Objective
Leaving the pictures aside, transcribe every line below exactly.

Exercise data
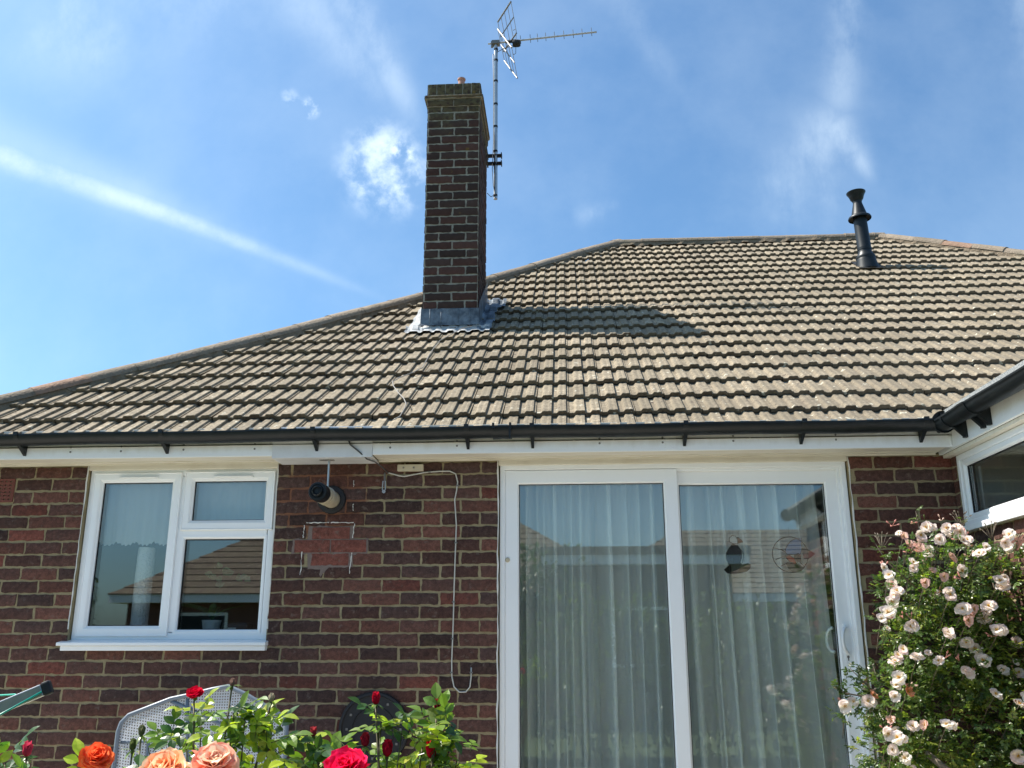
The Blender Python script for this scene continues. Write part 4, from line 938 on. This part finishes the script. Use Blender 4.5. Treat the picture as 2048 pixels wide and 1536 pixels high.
def big_rose(name,parent,o,ax,Rr,ca,cb,seed,full=1.,shape='full',rim_=None):
    rim_=rim_ or cb; rnd=random.Random(seed); mb=MB(); ax=Vector(ax).normalized(); o=Vector(o)-ax*Rr*.55
    lay=[(3,6,2,.75,.5),(4,14,12,.82,.75),(5,26,30,.92,.95),(6,42,58,1.,1.1),(6,60,88,1.05,1.25),(5,78,112,1.05,1.3)] if shape=='full' else [(3,2,-8,.9,.6),(3,6,-4,1.,.8),(4,12,4,1.05,1.0),(4,22,26,1.0,1.1)]
    n=0
    for li,(k,p0,p1,lf,wf) in enumerate(lay):
        for i in range(k):
            g_=rnd.random(); petal(mb,o,ax,2*PI*i/k+li*1.1+rnd.uniform(-.35,.35),R(p0*full),R(p1*full+rnd.uniform(-10,12)),Rr*lf*rnd.uniform(.92,1.08),Rr*wf,.35+rnd.uniform(-.2,.15),tuple(x*rnd.uniform(.85,1.1) for x in ca),tuple(min(1,cb[q]*(1-g_)+rim_[q]*g_) for q in range(3)),rnd,.085)
    ob=mb.build(name,M_petal,None,smooth=True); under(ob,parent)
    mb=MB(); sepals(mb,o,ax,Rr*.6,rnd); mb.lathe(o-ax*.008,ax,[(-.006,.003),(.0,.006),(.008,.005)],8,(.10,.16,.05)); s=mb.build('sepal',M_leaf,None,smooth=True); s.parent=ob
    return ob
def bud(parent,o,ax,L,c,seed,name='rose_bud',open_=0.,green=.5):
    rnd=random.Random(seed); mb=MB(); ax=Vector(ax).normalized(); o=Vector(o)-ax*L*.5; r=L*.30
    mb.lathe(o,ax,[(0,r*.35),(L*.12,r*.8),(L*.32,r*1.0),(L*.55,r*.86),(L*.8,r*.45),(L*1.0,r*.06)],10,c)
    for i in range(4): petal(mb,o,ax,i*1.57+rnd.random(),R(18),R(2+open_*30),L*.98,L*.5,.8,c,tuple(x*1.25 for x in c),rnd)
    ob=mb.build(name,M_petal,None,smooth=True); under(ob,parent)
    mb=MB(); sepals(mb,o,ax,L*.75*green+.006,rnd); mb.lathe(o,ax,[(-.009,.0025),(-.005,.0045),(0,.0045),(.004,.003)],8,(.10,.15,.05)); s=mb.build('sepal',M_leaf,None,smooth=True); s.parent=ob
    return ob
def rose_leaf(mb,p,d,up,L,c,rnd,n=5):
    """compound leaf of n leaflets"""
    d=d.normalized(); s=d.cross(up).normalized(); u=s.cross(d)
    st=L*1.0
    mb.tube([p,p+d*st*.5-u*.02*L,p+d*st],[.0012,.001,.0007],4,(.10,.11,.03))
    k=(n-1)//2
    for i in range(k):
        q=p+d*(st*(.38+.42*i/max(1,k-1) if k>1 else .5))
        for sg in (-1,1): leaflet(mb,q,(s*sg*.95+d*.55+u*rnd.uniform(-.25,.25)).normalized(),u,L*.62*rnd.uniform(.85,1.1),L*.40,tuple(x*rnd.uniform(.85,1.15) for x in c),rnd.uniform(.1,.4),rnd.uniform(.05,.35))
    leaflet(mb,p+d*st,(d+u*rnd.uniform(-.25,.15)).normalized(),u,L*.74,L*.46,c,rnd.uniform(.1,.4),rnd.uniform(.05,.35))
def rdir(rnd,zmin=-.4):
    while True:
        v=Vector((rnd.uniform(-1,1),rnd.uniform(-1,1),rnd.uniform(zmin,1)))
        if .1<v.length<1: return v.normalized()
YG=(.36,.43,.05); MG=(.15,.23,.04); DG=(.05,.10,.03)
def bush(name,label,base,tips,clumps,seed,young=.5):
    rnd=random.Random(seed); t=empty(name,label,'rose bush',base,None); base=Vector(base)
    sm=MB(); fm=MB()
    hub=base+Vector((0,0,.55))
    sm.tube([base,base+Vector((.01,.0,.3)),hub],[.014,.011,.009],8)
    def cane(tip,r=.0028):
        tip=Vector(tip); m1=hub.lerp(tip,.5)+Vector((rnd.uniform(-.03,.03),rnd.uniform(-.03,.03),-.02)); pts=[hub,m1,hub.lerp(tip,.8)+Vector((rnd.uniform(-.012,.012),rnd.uniform(-.01,.01),-.012)),tip]
        sm.tube(pts,[.006,.004,r,r*.8],6); return pts
    for tp in tips:
        pts=cane(tp)
        for k in range(4):
            f=rnd.uniform(.45,.9); p=pts[1].lerp(pts[2],(f-.45)*2) if f<.7 else pts[2].lerp(pts[3],(f-.7)*1.6)
            c=YG if rnd.random()<young else MG
            rose_leaf(fm,p,rdir(rnd,-.1),Vector((0,-.2,1)),rnd.uniform(.045,.06),c,rnd)
    for (x,y,z,r_,n_) in clumps:
        cane((x,y,z),.002)
        for k in range(n_):
            p=Vector((x,y,z))+rdir(rnd,-1)*r_*rnd.random()**.5; f=rnd.random()
            c=YG if f<young*.6 else (MG if f<.75 else DG)
            rose_leaf(fm,p,rdir(rnd,-.5),Vector((rnd.uniform(-.4,.4),-.4,1)),rnd.uniform(.04,.062),c,rnd)
    under(sm.build('stem',M_stem,None,smooth=True),t); under(fm.build('foliage',M_leaf,None,smooth=False),t); return t
UPV=Vector((-.1,-.75,.65))
b1=bush('rose_bush','coral orange rose bloom and a pink bud on leafy stems at the lower left corner',(2.0,-3.3,0),[(2.125,-3.3,1.145),(1.801,-3.0,1.13),(1.9,-3.05,1.07)],
  [(1.75,-3.0,1.125,.035,3),(1.84,-3.05,1.08,.045,4),(1.72,-3.0,1.09,.04,4),(2.19,-3.25,1.11,.035,4),(2.05,-3.2,1.06,.05,5)],1,.45)
big_rose('rose_flower',b1,(2.125,-3.3,1.172),(.35,-.55,.6),.031,(1.0,.25,.04),(1.0,.13,.04),1,rim_=(1.0,.26,.10))
bud(b1,(1.801,-3.0,1.152),(.05,-.1,1),.036,(.55,.05,.10),2,open_=.3)
b2=bush('rose_bush','pair of ruffled peach and pink rose blooms in front of the grey chair',(2.2,-3.35,0),[(2.265,-3.3,1.13),(2.375,-3.3,1.14),(2.079,-3.0,1.18),(2.061,-3.0,1.145)],
  [(2.18,-3.1,1.10,.05,5),(2.32,-3.1,1.10,.05,6)],2,.4)
big_rose('rose_flower',b2,(2.262,-3.3,1.150),(-.1,-.62,.7),.050,(1.0,.42,.06),(1.0,.50,.28),3,rim_=(1.0,.95,.72))
big_rose('rose_flower',b2,(2.375,-3.3,1.168),(.25,-.55,.7),.044,(1.0,.26,.10),(1.0,.48,.34),4,rim_=(1.0,.92,.72))
bud(b2,(2.079,-3.0,1.195),(0,0,1),.026,(.16,.17,.09),5,green=1.); bud(b2,(2.061,-3.0,1.163),(0,0,1),.028,(.12,.15,.05),6,green=1.)
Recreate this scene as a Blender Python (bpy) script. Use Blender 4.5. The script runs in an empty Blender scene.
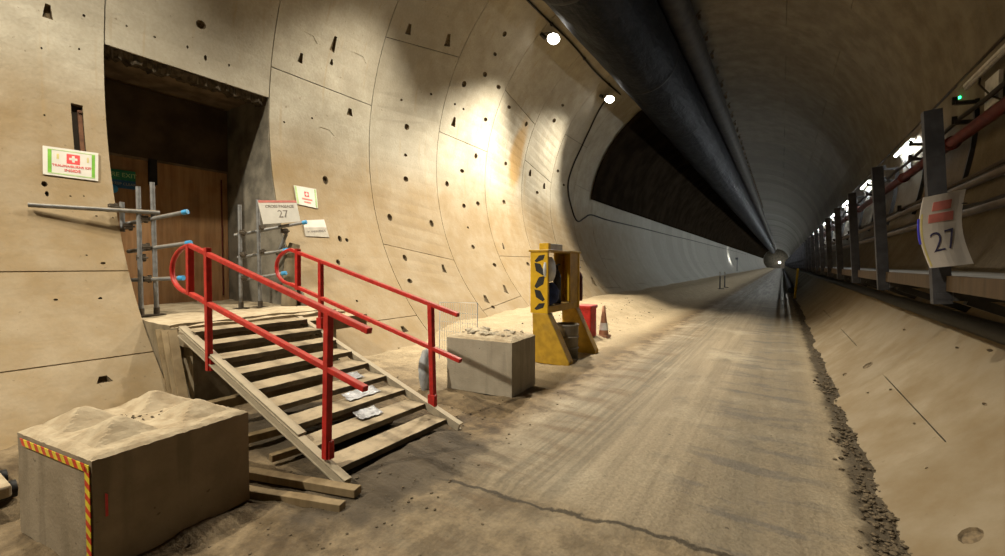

Solution to this task
The Blender Python script for this scene continues. Write part 4, from line 938 on. This part finishes the script. Use Blender 4.5. Treat the picture as 2048 pixels wide and 1536 pixels high.
def big_rose(name,parent,o,ax,Rr,ca,cb,seed,full=1.,shape='full',rim_=None):
    rim_=rim_ or cb; rnd=random.Random(seed); mb=MB(); ax=Vector(ax).normalized(); o=Vector(o)-ax*Rr*.55
    lay=[(3,6,2,.75,.5),(4,14,12,.82,.75),(5,26,30,.92,.95),(6,42,58,1.,1.1),(6,60,88,1.05,1.25),(5,78,112,1.05,1.3)] if shape=='full' else [(3,2,-8,.9,.6),(3,6,-4,1.,.8),(4,12,4,1.05,1.0),(4,22,26,1.0,1.1)]
    n=0
    for li,(k,p0,p1,lf,wf) in enumerate(lay):
        for i in range(k):
            g_=rnd.random(); petal(mb,o,ax,2*PI*i/k+li*1.1+rnd.uniform(-.35,.35),R(p0*full),R(p1*full+rnd.uniform(-10,12)),Rr*lf*rnd.uniform(.92,1.08),Rr*wf,.35+rnd.uniform(-.2,.15),tuple(x*rnd.uniform(.85,1.1) for x in ca),tuple(min(1,cb[q]*(1-g_)+rim_[q]*g_) for q in range(3)),rnd,.085)
    ob=mb.build(name,M_petal,None,smooth=True); under(ob,parent)
    mb=MB(); sepals(mb,o,ax,Rr*.6,rnd); mb.lathe(o-ax*.008,ax,[(-.006,.003),(.0,.006),(.008,.005)],8,(.10,.16,.05)); s=mb.build('sepal',M_leaf,None,smooth=True); s.parent=ob
    return ob
def bud(parent,o,ax,L,c,seed,name='rose_bud',open_=0.,green=.5):
    rnd=random.Random(seed); mb=MB(); ax=Vector(ax).normalized(); o=Vector(o)-ax*L*.5; r=L*.30
    mb.lathe(o,ax,[(0,r*.35),(L*.12,r*.8),(L*.32,r*1.0),(L*.55,r*.86),(L*.8,r*.45),(L*1.0,r*.06)],10,c)
    for i in range(4): petal(mb,o,ax,i*1.57+rnd.random(),R(18),R(2+open_*30),L*.98,L*.5,.8,c,tuple(x*1.25 for x in c),rnd)
    ob=mb.build(name,M_petal,None,smooth=True); under(ob,parent)
    mb=MB(); sepals(mb,o,ax,L*.75*green+.006,rnd); mb.lathe(o,ax,[(-.009,.0025),(-.005,.0045),(0,.0045),(.004,.003)],8,(.10,.15,.05)); s=mb.build('sepal',M_leaf,None,smooth=True); s.parent=ob
    return ob
def rose_leaf(mb,p,d,up,L,c,rnd,n=5):
    """compound leaf of n leaflets"""
    d=d.normalized(); s=d.cross(up).normalized(); u=s.cross(d)
    st=L*1.0
    mb.tube([p,p+d*st*.5-u*.02*L,p+d*st],[.0012,.001,.0007],4,(.10,.11,.03))
    k=(n-1)//2
    for i in range(k):
        q=p+d*(st*(.38+.42*i/max(1,k-1) if k>1 else .5))
        for sg in (-1,1): leaflet(mb,q,(s*sg*.95+d*.55+u*rnd.uniform(-.25,.25)).normalized(),u,L*.62*rnd.uniform(.85,1.1),L*.40,tuple(x*rnd.uniform(.85,1.15) for x in c),rnd.uniform(.1,.4),rnd.uniform(.05,.35))
    leaflet(mb,p+d*st,(d+u*rnd.uniform(-.25,.15)).normalized(),u,L*.74,L*.46,c,rnd.uniform(.1,.4),rnd.uniform(.05,.35))
def rdir(rnd,zmin=-.4):
    while True:
        v=Vector((rnd.uniform(-1,1),rnd.uniform(-1,1),rnd.uniform(zmin,1)))
        if .1<v.length<1: return v.normalized()
YG=(.36,.43,.05); MG=(.15,.23,.04); DG=(.05,.10,.03)
def bush(name,label,base,tips,clumps,seed,young=.5):
    rnd=random.Random(seed); t=empty(name,label,'rose bush',base,None); base=Vector(base)
    sm=MB(); fm=MB()
    hub=base+Vector((0,0,.55))
    sm.tube([base,base+Vector((.01,.0,.3)),hub],[.014,.011,.009],8)
    def cane(tip,r=.0028):
        tip=Vector(tip); m1=hub.lerp(tip,.5)+Vector((rnd.uniform(-.03,.03),rnd.uniform(-.03,.03),-.02)); pts=[hub,m1,hub.lerp(tip,.8)+Vector((rnd.uniform(-.012,.012),rnd.uniform(-.01,.01),-.012)),tip]
        sm.tube(pts,[.006,.004,r,r*.8],6); return pts
    for tp in tips:
        pts=cane(tp)
        for k in range(4):
            f=rnd.uniform(.45,.9); p=pts[1].lerp(pts[2],(f-.45)*2) if f<.7 else pts[2].lerp(pts[3],(f-.7)*1.6)
            c=YG if rnd.random()<young else MG
            rose_leaf(fm,p,rdir(rnd,-.1),Vector((0,-.2,1)),rnd.uniform(.045,.06),c,rnd)
    for (x,y,z,r_,n_) in clumps:
        cane((x,y,z),.002)
        for k in range(n_):
            p=Vector((x,y,z))+rdir(rnd,-1)*r_*rnd.random()**.5; f=rnd.random()
            c=YG if f<young*.6 else (MG if f<.75 else DG)
            rose_leaf(fm,p,rdir(rnd,-.5),Vector((rnd.uniform(-.4,.4),-.4,1)),rnd.uniform(.04,.062),c,rnd)
    under(sm.build('stem',M_stem,None,smooth=True),t); under(fm.build('foliage',M_leaf,None,smooth=False),t); return t
UPV=Vector((-.1,-.75,.65))
b1=bush('rose_bush','coral orange rose bloom and a pink bud on leafy stems at the lower left corner',(2.0,-3.3,0),[(2.125,-3.3,1.145),(1.801,-3.0,1.13),(1.9,-3.05,1.07)],
  [(1.75,-3.0,1.125,.035,3),(1.84,-3.05,1.08,.045,4),(1.72,-3.0,1.09,.04,4),(2.19,-3.25,1.11,.035,4),(2.05,-3.2,1.06,.05,5)],1,.45)
big_rose('rose_flower',b1,(2.125,-3.3,1.172),(.35,-.55,.6),.031,(1.0,.25,.04),(1.0,.13,.04),1,rim_=(1.0,.26,.10))
bud(b1,(1.801,-3.0,1.152),(.05,-.1,1),.036,(.55,.05,.10),2,open_=.3)
b2=bush('rose_bush','pair of ruffled peach and pink rose blooms in front of the grey chair',(2.2,-3.35,0),[(2.265,-3.3,1.13),(2.375,-3.3,1.14),(2.079,-3.0,1.18),(2.061,-3.0,1.145)],
  [(2.18,-3.1,1.10,.05,5),(2.32,-3.1,1.10,.05,6)],2,.4)
big_rose('rose_flower',b2,(2.262,-3.3,1.150),(-.1,-.62,.7),.050,(1.0,.42,.06),(1.0,.50,.28),3,rim_=(1.0,.95,.72))
big_rose('rose_flower',b2,(2.375,-3.3,1.168),(.25,-.55,.7),.044,(1.0,.26,.10),(1.0,.48,.34),4,rim_=(1.0,.92,.72))
bud(b2,(2.079,-3.0,1.195),(0,0,1),.026,(.16,.17,.09),5,green=1.); bud(b2,(2.061,-3.0,1.163),(0,0,1),.028,(.12,.15,.05),6,green=1.)
Recreate this scene as a Blender Python (bpy) script. Use Blender 4.5. The script runs in an empty Blender scene.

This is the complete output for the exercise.